Trillium News

Market Outlook – October 25, 2004(A)

Waiting and Watching
During the past three months the price of oil spiked from $38 to $55 a barrel. Job growth slowed after a brief spring surge. The Federal Reserve raised short-term interest rates twice. And Senator Kerry recovered in the polls. The market didn’t like any of it as third quarter declines left stock returns hovering near zero for 2004.
On the brighter side, the mainsail of consumer spending rose a healthy 4% last quarter. Manufacturing activity continued to expand. The overall economy picked up speed after the second quarter’s “soft patch.” And inflation and interest rates remained quite tame. Not that anybody cared, as the items above garnered all the headlines. This selectivity suggests to us a high degree of investor anxiety, no doubt fueled by presidential politics.
For the market to be in a funk this near to Election Day is unusual. Typically stocks are flat during the first six months of an election year and then rise in the second half as election uncertainty wanes. The latter, of course, hasn’t happened this time around. Senator Kerry and President Bush have fallen into a dead heat that has only heightened investor anxiety. As we’ve said many times, the market hates uncertainty more than almost any particular outcome. With the candidates posing such stark differences, investors and corporate decision-makers seem to have taken to the sidelines pending the election’s outcome. (Kerry partisans may take heart from the market’s softness just prior to the election; historically such behavior often precedes a change in Administration.)
Oil Prices, Job Growth & the Economy
The big economic story this quarter was oil prices, about which the most important thing to say is that this is not the 1970s. The economy will not be crippled by $53-a-barrel oil. As services have grown and manufacturing declined as a share of the economy, and as energy efficiency measures have evolved, the impact of rising energy costs has shrunk materially. That said, there are negative consequences to consider. Higher oil prices redirect consumer spending toward energy companies and away from the rest of the economy. And they also raise operating costs for businesses and thus reduce profits (unless you’re an oil company).
More problematic than the direct effects of rising oil prices, however, may be their indirect effect in the area of job creation. Spiraling asset prices–whether up or down–are usually driven by speculation and so involve a large degree of unpredictability. The current spike in oil is no different as by various estimates hedge-fund speculation accounts for as much as $15 of the per-barrel price of oil.
This unnerving spike in oil prices has thus served to compound the uncertainty employers already felt over the deteriorating situation in Iraq, the ongoing threat of terrorism and the outcome of the presidential election. The result has been an extremely cautious approach to hiring, with businesses choosing instead to widen profit margins, pay off debt and build up cash as protection against an uncertain future. Today, corporate cash holdings as a percentage of the national economy are at their highest level in 45 years.

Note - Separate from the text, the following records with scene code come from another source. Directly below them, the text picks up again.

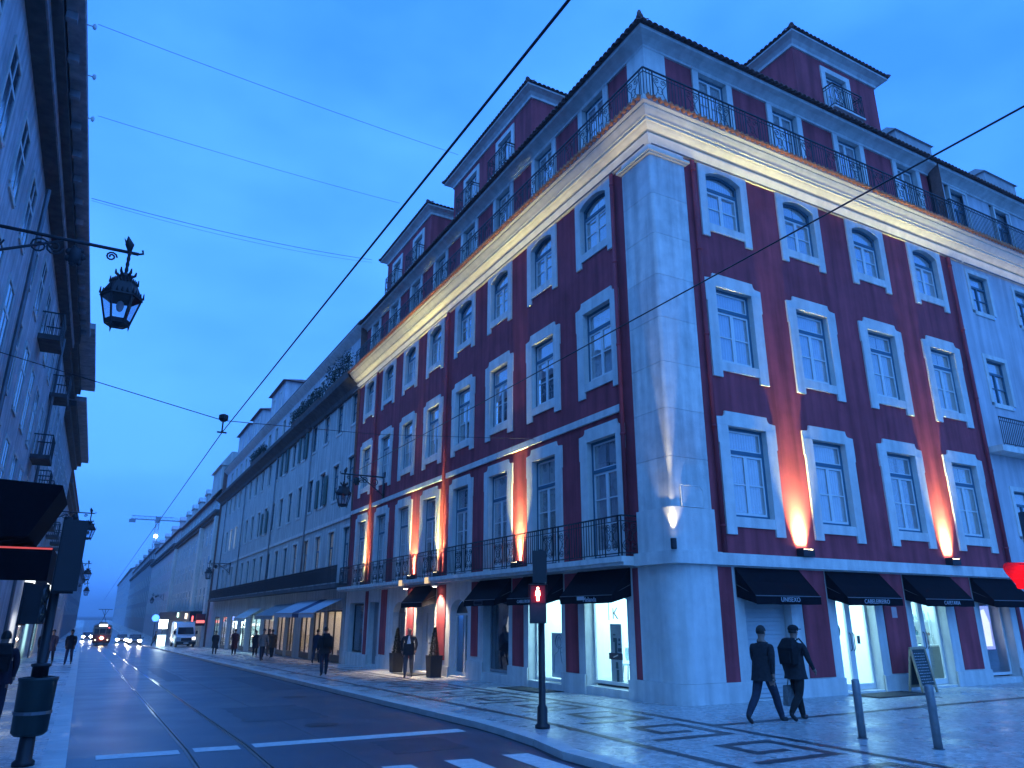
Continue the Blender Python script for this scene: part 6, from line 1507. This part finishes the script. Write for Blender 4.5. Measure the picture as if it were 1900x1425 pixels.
def tram(label,x,y,rz):
    TR=M('tram_red',(.30,.05,.035),.35,.5,.1,coat=.3); TC=M('tram_cream',(.55,.50,.38),.4,.5,.08); t=thing('tram',label,'tram',(x,y,gz(y)+RD),rz)
    b=MB(); b.prism([(-1.05,.45),(1.05,.45),(1.12,.8),(1.15,1.55),(-1.15,1.55),(-1.12,.8)],-4.2,4.2); o=ob('body',b,TR,t); bevel_obj(o,.12,3)
    u=MB(); u.prism([(-1.15,1.552),(1.15,1.552),(1.08,2.55),(-1.08,2.55)],-4.15,4.15); o=ob('upper_body',u,TC,t); bevel_obj(o,.10,2)
    r=MB(); r.prism([(-1.14,2.552),(1.14,2.552),(.95,2.80),(.5,2.92),(.45,3.15),(-.45,3.15),(-.5,2.92),(-.95,2.80)],-4.25,4.25); ob('roof',r,M('tram_roof',(.16,.17,.18),.6),t)
    for (a,c) in ((-1.0,-.42),(-.36,.36),(.42,1.0)): m=MB(); m.box(a,c,-4.19,-4.155,1.65,2.35); ob('front_window',m,GLS,t)
    for s in (-1,1):
        for k in range(7): 
            m=MB(); a,c=sorted((s*1.13,s*1.16)); m.box(a,c,-3.9+1.13*k,-3.0+1.13*k,1.65,2.38); ob('side_window',m,GLS,t)
        for yy in (-1.4,1.4): wheel(t,s*.45,yy,.33,.12)
    m=MB(); m.box(-.5,.5,-4.3,-4.2,2.62,2.92); ob('destination_sign',m,EM('tram_sign',(.9,.97,1),3),t)
    h=MB(); h.lathe([(.17,0),(.15,.05),(.05,.08)],14); h.xf(Matrix.Translation((0,-4.24,1.1))@Matrix.Rotation(rad(90),4,'X')); ob('headlight',h,EM('tram_headlight',(1,.82,.5),70),t)
    for s in (-1,1): m=MB(); m.ball((s*.75,-4.2,.85),(.07,.04,.07),8); ob('marker_light',m,EM('tram_marker',(1,.85,.6),6),t)
    bu=MB(); bu.box(-1.0,1.0,-4.45,-4.2,.35,.55); bu.box(-.9,.9,-4.5,-4.4,.12,.3); ob('bumper',bu,BLACKP,t)
    m=MB(); m.ball((.75,-4.18,2.45),(.07,.04,.07),8); ob('red_side_lamp',m,EM('tram_red_lamp',(1,.1,.1),4),t)
    pg=MB(); pg.tube([(-.3,-.6,3.15),(0,.3,4.0),(0,-.3,4.9)],.035,5); pg.tube([(.3,-.6,3.15),(0,.3,4.0)],.035,5); pg.tube([(0,.3,4.0),(-.45,-.3,4.95)],.025,5); pg.tube([(0,.3,4.0),(.45,-.3,4.95)],.025,5); pg.tube([(-.9,-.3,4.93),(.9,-.3,4.93)],.04,5); ob('pantograph',pg,IRON,t)
    lamp('tram_headlight_beam','SPOT',(0,-4.4,1.1),900,(1,.85,.55),t,(rad(87.5),0,0),spot_size=rad(60),spot_blend=.9,shadow_soft_size=.1)
tram('old red and cream tram coming along the rails',-10.15,112,rad(.4))

# ---------------------------------------------------------------- far details
cp=px(290,985,300.0); CR=thing('tower_crane','tower crane with a bright work lamp above the far roofs','crane',(cp.x,cp.y,0)); CRM=M('crane_steel',(.16,.18,.22),.6)
m=MB()
for sx in (-.6,.6):
    for sy in (-.6,.6): m.box(sx-.1,sx+.1,sy-.1,sy+.1,0,41)
for k in range(20): m.tube([(-.6,-.6,2*k),(.6,-.6,2*k+2)],.09,4)
ob('mast',m,CRM,CR)
m=MB()
for q in (-.5,.5): m.box(-10,14,q-.1,q+.1,39.2,39.5)
m.box(-10,6,-.1,.1,40.6,40.8); 
for k in range(12): m.tube([(-10+2*k,0,39.3),(-9+2*k,0,40.7),(-8+2*k,0,39.3)],.09,4)
ob('jib',m,CRM,CR); m=MB(); m.box(-10.6,-8.2,-.8,.8,38.0,39.2); ob('counterweight',m,CRM,CR); m=MB(); m.box(-.9,.9,-.9,.9,38.3,40.6); ob('cab',m,CRM,CR)
m=MB(); m.ball((0,-1.2,cp.z+.2-2.5),(.75,.5,.6),10); ob('work_lamp',m,EM('crane_lamp',(.9,1,1),25),CR)
bs_=thing('round_sign','round blue lit sign on a post beside the street','sign',(-4.7,92,gz(92))); m=MB(); m.tube([(0,0,0),(0,0,3.0)],.05,8); ob('post',m,GREYM,bs_); m=MB(); m.lathe([(.42,-.04),(.42,.04)],20); m.xf(Matrix.Translation((0,-.05,3.3))@Matrix.Rotation(rad(90),4,'X')); ob('sign_disc',m,EM('blue_sign',(.05,.18,1.0),4),bs_)
for k,(x_,y_,c,w,lab) in enumerate(((330,1141,(.6,1,.85),.9,'pale green lit shop letters over the van'),(345,1143,(1,.8,.6),1.4,'warm lit shop letters over the van'),(357,1148,(1,.12,.12),.5,'red lit sign end over the van'))):
    p=on_x(x_,y_,-1.7); s=thing('lit_sign',lab,'sign',tuple(p)); 
    for j in range(3): m=MB(); m.box(-.05,.05,-w/2+w*j/3,-w/2+w*j/3+w*.24,-.3+.1*(j%2),.3); ob('lit_letter',m,EM('letters_%d'%k,c,3),s)
p=on_x(372,1150,-.8); s=thing('lit_sign','dark red box sign on the ornate house pier','sign',tuple(p)); m=MB(); m.box(-.5,.5,-.08,.08,-.65,.65); ob('sign_box',m,M('dark_red_box',(.10,.02,.025),.5),s); m=MB(); m.box(-.45,.45,-.10,-.082,-.35,-.05); ob('sign_strip',m,EM('red_strip',(1,.2,.2),1.2),s)

p=on_x(303,1158,-4.2); s=thing('lit_sign','bright white lamp box on a post beside the parked van','sign',(p.x,p.y,gz(p.y))); m=MB(); m.tube([(0,0,0),(0,0,p.z-gz(p.y)-.5)],.06,8); ob('post',m,GREYM,s); m=MB(); m.box(-.45,.45,-.12,.12,p.z-gz(p.y)-.5,p.z-gz(p.y)+.5); ob('lamp_box',m,EM('white_lamp_box',(.75,.95,1.0),14),s); m=MB(); m.box(-.45,.45,-.1,.1,.05,1.3); ob('lit_panel',m,EM('white_lamp_panel',(.6,.9,1.0),2.5),s)
# ---------------------------------------------------------------- evening haze
hz=MB(); hz.box(-2600,2600,-450,3100,-5.5,46)
hmat=bpy.data.materials.new('evening_haze'); hmat.use_nodes=True; _t=hmat.node_tree; _t.nodes.clear(); _v=_t.nodes.new('ShaderNodeVolumePrincipled'); _v.inputs['Color'].default_value=(.85,.9,1.0,1); _v.inputs['Density'].default_value=.0009; _v.inputs['Anisotropy'].default_value=.3; _o=_t.nodes.new('ShaderNodeOutputMaterial'); _t.links.new(_v.outputs[0],_o.inputs['Volume'])
ob('haze',hz,hmat,None,kind='stuff')
SC.cycles.volume_bounces=0
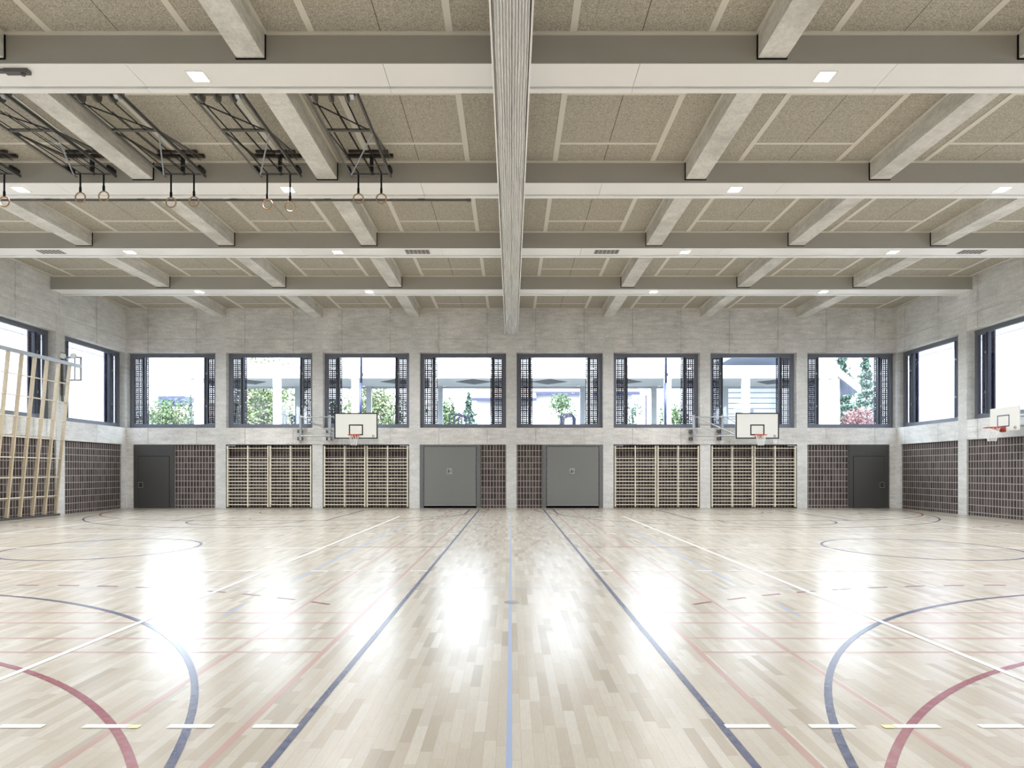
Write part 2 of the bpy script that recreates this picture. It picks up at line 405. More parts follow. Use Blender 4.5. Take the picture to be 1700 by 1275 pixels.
# ------------------------------------------------------------------ floor
fl = MB().box(-XW-.4, XW+.4, YN-.4, YB+.4, -.25, 0).build('floor', M['parquet']); tag(fl, kind='structure')
YC, HL = 12.95, 12.95                   # court centre, half length
def part_line(mb, mat, label):
    o = mb.build('court_line', M[mat], fl); o['label'] = label; return o
for sx, side in ((-1, 'left'), (1, 'right')):
    cx = 8.3*sx
    LB = .0024; wl = .052
    # basketball, blue
    b = MB().rect(cx-7.02, cx-6.97, YC-HL, YC+HL, LB).rect(cx+6.97, cx+7.02, YC-HL, YC+HL, LB)
    b.rect(cx-7.02, cx+7.02, YC-HL-.05, YC-HL, LB).rect(cx-7.02, cx+7.02, YC+HL, YC+HL+.05, LB)
    part_line(b, 'line_blue', 'blue basketball boundary line')
    part_line(MB().arc(cx, YC, 1.775, wl, 0, 2*PI, LB+.0001, 96), 'line_blue', 'blue centre circle')
    for e in (-1, 1):
        yb = YC+e*HL; yr = yb-e*1.575
        al = math.acos(6.6/6.725)
        m = MB()
        if e < 0: m.arc(cx, yr, 6.725, wl, al, PI-al, LB+.0002, 96)
        else: m.arc(cx, yr, 6.725, wl, PI+al, 2*PI-al, LB+.0002, 96)
        ye = yr - e*6.725*math.sin(al)
        for s2 in (-1, 1): m.rect(cx+s2*6.6-.026, cx+s2*6.6+.026, min(yb, ye), max(yb, ye), LB+.0002)
        part_line(m, 'line_blue', 'blue three-point line')
        m = MB()
        yf = yb-e*5.8
        for s2 in (-1, 1): m.rect(cx+s2*2.425-.025, cx+s2*2.425+.025, min(yb, yf), max(yb, yf), LB+.0003)
        m.rect(cx-2.45, cx+2.45, yf-.025, yf+.025, LB+.0003)
        m.arc(cx, yf, 1.775, wl, 0 if e < 0 else PI, PI if e < 0 else 2*PI, LB+.0004, 60)
        m.arc(cx, yr, 1.25, .04, 0 if e < 0 else PI, PI if e < 0 else 2*PI, LB+.0004, 48)
        part_line(m, 'line_blue', 'blue free-throw lane and semicircle')
        # handball goal area, red
        yg = YC+e*12.93; r = 5.74
        m = MB(); q = 0 if e < 0 else -PI/2; Z = .0016
        m.arc(cx+1.63, yg, r, wl, q, q+PI/2, Z, 60)
        q = PI/2 if e < 0 else PI
        m.arc(cx-1.63, yg, r, wl, q, q+PI/2, Z, 60)
        m.rect(cx-1.63, cx+1.63, yg-e*r-.026, yg-e*r+.026, Z)
        part_line(m, 'line_red', 'red goal area line')
        m = MB(); r = 8.74; stp = .575/r; k = 0
        while k*stp < .53:
            t = PI/2-k*stp
            for s2 in (-1, 1):
                a = t if s2 > 0 else PI-t
                a0, a1 = a-.15/r, a+.15/r
                if e > 0: a0, a1 = -a0, -a1
                m.arc(cx+s2*1.63, yg, r, .05, min(a0, a1), max(a0, a1), Z, 4)
            k += 1
        part_line(m, 'line_red', 'red dashed free-throw line')
    # volleyball, white, with dashed extensions
    WZ = .0032
    m = MB()
    for s2 in (-1, 1): m.rect(cx+s2*4.43-.027, cx+s2*4.43+.027, YC-9.03, YC+9.03, WZ)
    for yy in (YC-9.03, YC-2.95, YC, YC+2.95, YC+9.03): m.rect(cx-4.4, cx+4.4, yy-.025, yy+.025, WZ+.0001)
    part_line(m, 'line_white', 'white volleyball court line')
    m = MB()
    for yy in (YC-9.03, YC-2.95, YC+2.95):
        for k in range(5):
            x0 = 1.32+k*.523
            m.rect(min(sx*x0, sx*(x0+.275)), max(sx*x0, sx*(x0+.275)), yy-.027, yy+.027, WZ+.0003)
    part_line(m, 'line_white', 'white dashed line')
    part_line(MB().rect(min(sx*2.29, sx*2.36), max(sx*2.29, sx*2.36), YC-9.06, YC-9.01, WZ+.0005), 'line_yellow', 'yellow mark beside white dash')
    # faded red long lines and cross lines
    m = MB().rect(sx*1.64-.025, sx*1.64+.025, YN+.3, YB-1.5, .0008).rect(sx*2.43-.022, sx*2.43+.022, YN+.3, YB-1.2, .0008)
    part_line(m, 'line_red_faint', 'faded red lengthwise line')
    m = MB()
    for yy in (5.53, 5.99, 6.59, 7.06): m.rect(min(sx*1.66, sx*14.6), max(sx*1.66, sx*14.6), yy-.022, yy+.022, .0010)
    part_line(m, 'line_red_faint', 'faded red crosswise line')
    m = MB().rect(min(sx*1.3, sx*3.85), max(sx*1.3, sx*3.85), 13.12, 13.17, .0012)
    part_line(m, 'line_red', 'dark red halfway dash')
    m = MB().rect(sx*3.14-.02, sx*3.14+.02, 9.0, 19.4, .0005).rect(sx*3.14-.02, sx*3.14+.02, 6.9, 7.4, .0005).rect(sx*9.24-.02, sx*9.24+.02, 8.6, 17.4, .0005)
    m.rect(min(sx*.05, sx*15), max(sx*.05, sx*15), 8.55, 8.60, .0005)
    part_line(m, 'line_light', 'light blue badminton line')
part_line(MB().rect(-.03, .004, YN+.2, YB-1, .0007), 'line_light', 'light blue line under the curtain')
soc = MB(); soc.v += [(0,0,.003)]; 
soc = MB().cyl((0,7.62,.0005), (0,7.62,.004), .088, 28).build('floor_socket', M['steel'], fl); soc['label'] = 'round metal socket cover'

# ------------------------------------------------------------------ ceiling
ce = MB().box(-XW-.4, XW+.4, YN-.4, YB+.4, ZC, ZC+.35).build('ceiling', M['woodwool']); tag(ce, kind='structure')
m = MB()
for k in range(-4, 4):
    xc = 4.1*k+2.05
    for j, yb in enumerate([YB+.05]+BEAM_Y):
        y0 = (BEAM_Y+[YN])[j]+.75; y1 = yb
        if j == 6: y0 = YN
        for s2 in (-1, 1): m.box(xc+s2*1.08-.055, xc+s2*1.08+.055, y0, y1, ZC-.012, ZC+.01)
        if y1-y0 > 2:
            m.box(xc-1.03, xc+1.03, y1-.86, y1-.78, ZC-.0115, ZC+.01)
            m.box(xc-1.03, xc+1.03, y0+.78, y0+.86, ZC-.0115, ZC+.01)
        m.box(xc-1.85, xc+1.85, y1-.07, y1, ZC-.02, ZC+.01)
        m.box(xc-1.85, xc+1.85, y0, y0+.07, ZC-.02, ZC+.01)
        for s2 in (-1, 1): m.box(xc+s2*1.83-.05, xc+s2*1.83+.05, y0, y1, ZC-.019, ZC+.01)
m.build('ceiling_strip', M['strip'], ce)

ordn = ['nearest the window wall', 'second from the window wall', 'third from the window wall', 'fourth from the window wall', 'fifth from the window wall, unseen', 'sixth from the window wall, unseen']
for i, y in enumerate(BEAM_Y):
    core = MB().box(-XW, XW, y+.02, y+BW+.11, ZB+.02, ZC-.001).build('trim_%d' % (i+1), M['dark_gap'])
    tag(core, kind='structure')
    f = MB(); u = MB(); l = MB()
    js = [-XW, -10.2, -6.1, -2.03, 2.03, 6.1, 10.2, XW]
    for a, b in zip(js[:-1], js[1:]):
        a2, b2 = a+(.004 if a > -16 else 0), b-(.004 if b < 16 else 0)
        u.box(a2, b2, y+.012, y+BW-.008, ZB, ZB+.02)
        l.box(a2, b2, y+BW+.012, y+BW+.13, ZB-.03, ZB+.10)
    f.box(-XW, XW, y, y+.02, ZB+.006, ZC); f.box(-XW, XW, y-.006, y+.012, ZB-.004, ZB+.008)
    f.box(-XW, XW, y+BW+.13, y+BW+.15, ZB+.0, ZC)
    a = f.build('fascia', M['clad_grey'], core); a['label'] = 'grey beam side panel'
    a = u.build('soffit_panel', M['clad_white'], core); a['label'] = 'white beam underside panel'
    a = l.build('lip_panel', M['clad_white'], core); a['label'] = 'white projecting edge strip'

# concrete beams running towards the window wall, one bay piece after another
nt = len(BEAM_Y)
for k, xk in enumerate([-12.3, -8.2, -4.1, 0, 4.1, 8.2, 12.3]):
    m = MB(); g = MB()
    edges = [YN]+sorted(BEAM_Y)+[YB+.1]
    for j in range(len(edges)-1):
        y0 = edges[j]+(.77 if j > 0 else 0); y1 = edges[j+1]
        m.box(xk-.22, xk+.22, y0, y1-.002, ZB+.07, ZC)
        if j < len(edges)-2: g.box(xk-.238, xk+.238, y1-.02, y1-.003, ZB+.052, ZC-.021)
    nt += 1
    o = m.build('trim_%d' % nt, M['concrete_beam']); tag(o, kind='structure')
    g.build('painted_shadow_strip', M['dark_gap'], o)  # black strips standing in for the shadow line where the beams meet

# ------------------------------------------------------------------ walls
def wall(name, mat, origin, rz, u0, u1, piers, lower, open_low=0.):
    """piers: pier centres along u; local x along the wall, local y outwards"""
    root = MB()
    T = REC+.09
    root.box(u0, u1, 0, T, HEAD, ZC+.3)
    root.box(u0, u1, 0, T, LOW, SILL)
    root.box(u0, u1, .39, T+.03, 0, LOW)
    ends = sorted(piers)
    for p in piers:
        root.box(p-.225, p+.225, 0, T, SILL, HEAD); root.box(p-.225, p+.225, 0, .36, 0, LOW)
    # corner piers (below the sill only, the windows run into the corners)
    root.box(u0, u0+.30 if u0 < piers[0] else u0, 0, .36, 0, LOW); root.box(u1-.30, u1, 0, .36, 0, LOW)
    o = root.build(name, mat); o.location = origin; o.rotation_euler = (0, 0, rz); tag(o, kind='structure')
    m = MB()
    for p in piers: m.box(p-.22, p+.22, -.008, .01, 0, 7.2)
    q = m.build('pilaster_face', M['pilaster'], o)
    return o
wb = wall('wall_back', M['concrete'], (0, YB, 0), 0, -XW, XW, [4.1*k for k in range(-3, 4)], None)
SP = [22.94-4.1*k for k in range(6)]
wl_ = wall('wall_left', M['concrete_side'], (-XW, 0, 0), PI/2, YN, YB, sorted(SP), None)
wr_ = wall('wall_right', M['concrete_side'], (XW, 0, 0), -PI/2, -YB, -YN, sorted([-s for s in SP]), None)
wn_ = MB().box(-XW-.4, XW+.4, -.4, 0, 0, ZC+.3).build('wall_near', M['concrete']); wn_.location = (0, YN, 0); tag(wn_, kind='structure')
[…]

This cautious hiring stance has left the workforce stagnant and largely shut out from the economic recovery. And there’s the rub. Consumers account for 2/3 of all US economic activity; if consumers as workers aren’t participating in the recovery their ability to sustain the recovery may come into question. Or so the more dire version of this argument goes, as told by those who’ve been selling stocks over the past three months. With the US unemployment rate at an unremarkable 5.4% we don’t buy the argument that consumers are about to cave in. We do, however, think its proponents are onto something, a sort of Catch-22, that’s holding back the economy.
The Catch-22 is this: While corporations have beefed up their earnings, their balance sheets and their cash hordes, they’ve done so at the expense of the hiring and capital investment needed to give the economy a full head of steam. They’re waiting to hire and invest, of course, until the economy…gets up a full head of steam.
As we’ve written in the past, the economic engine shifts into high gear when rising corporate revenues are used to hire new employees and make new capital investments. Doing so creates positive feedback loops in the economy that spur more revenues, more hiring, more investment, etc. In the current recovery the business community has yet to engage this “virtuous cycle.” Until it does, the economy will operate at less than full potential.
Animal Spirits Revisited
In our last commentary we underlined the crucial yet unpredictable role of what Keynes called “animal spirits” in every economy. Today the animal spirits are cautious, wary, uncertain. Nowhere is this more evident than in the fact noted above that corporate cash is at its highest level since 1959. Cash is simply monetized uncertainty. What we’re seeing from corporations, mutual funds, individuals is an unusually strong preference for safety and a corollary aversion to risk. In the economy this shows up as weak hiring and big cash hordes. In the markets it shows up as high bond prices and cheap stocks.
Our most basic assumption is that markets revert to the mean; that preferences will return to more normal patterns of valuing risk vs. safety. When such reversion occurs stock prices should rise and bond prices should ease; job growth should resume and capital investment rekindle. The difficulty is predicting when this will happen as geo-politics are a key variable in the equation. In that light November 2nd is the first potential inflection point in alleviating the markets’ anxiety. Whoever wins, investors will have answers to a whole host of questions–on federal spending, tax policy, healthcare–that are wide open until the election.